In a hockey mad city how do you get anything done? How many projects have been delayed? How many sick days taken? I know I've been having trouble getting anything finished. How many people are walking around in a daze that includes a mirage with a palm tree, a pond and a Stanley Cup (and maybe Don Cherry)?
Forty years is a long time. My brother just had his 40th birthday and it made me realize how long I have been a Canucks fan. He has never not been one.
You see, when I was young, we lived in a small resource town in British Columbia. The kind of town where there was little grey and most everything was black or white. Watching hockey, loving hockey, it was what the men and boys did . And my dad loved hockey.
I cannot remember a time from my childhood when we didn't watch hockey. If it was on TV, we watched it. If it was on the radio, we listened to it. And if it was on both, my dad did both. And it was the kind of household where you didn't try and have a conversation during the game. Nope. Total concentration was required. Meals had to be served and eaten during period breaks. In many ways it was a worshiping of a Canadian ritual.

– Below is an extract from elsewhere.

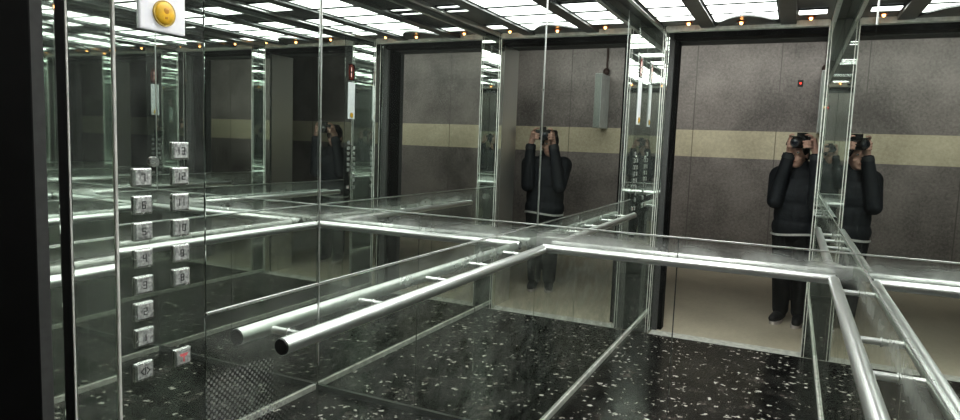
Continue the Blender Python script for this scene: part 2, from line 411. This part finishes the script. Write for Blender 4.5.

I remember the Canucks first run at the Cup in 1982. I lived at home then. The BIG TV was downstairs in the family room. My dad always sat near the radio and the rest of us took whatever seating we coveted. We had a green striped sofa made with that nubbley cloth you find in bedspreads from the 80s. Square armrests, square cushions. Kind of like the modern look you get now but more comfortable. That was my favoured seat. During the playoffs all of us had caught my dad's obsession so we were all down there. Do you remember the players from then? Harold Snepts, Richard Brodeur, Darcy Rota, Tiger Williams, Thomas Gradin and Stan Smyl. I remember the smell of the wood stove (the playoffs must not have been in June then:) and my mother's cooking. None of us were helping her but she was happy watching all of us doing something so intently together. I remember the Canucks scoring a goal that they desperately needed (the do everything the hard way is not a new theme for this beloved team) and we screamed so loudly and jumped so high that I fell off the couch quite unceremoniously. But I was happy. I didn't understand the game very well and couldn't have quoted you any stats but I did love watching the game and I especially loved being together and happy.
I've been watching the playoffs and especially this round. Sometimes with friends and family and sometimes alone. And the other day I was sitting during a period break or maybe a commercial and I reached for the phone to call my Dad. I wanted to share with him the excruciating excitement and hype of the game and toss in a few players names for good measure. I didn't dial, of course but that wanting made me realize how much I still miss him.
He would have loved this.
He deserved to see his team in the finals, in game 7.
It is amazing that a teenager could come from a small village in India and help mold his three children into the devout Canucks fans they are today.
Wherever you are Dad, I hope you're watching on a 52" screen.
Go Canucks Go.

2 comments:
I LOVE this! Thanks for sharing all that. You made me smile with all those memories. I've been thinking the same thing and thank you for dialing me when you couldn't stand it anymore after game 6. Loved that.
I'd bet that wherever he is, he is watching with a heart filled with pride, knowing that his love for the game lives on in those that meant the world to him! Go Canucks go!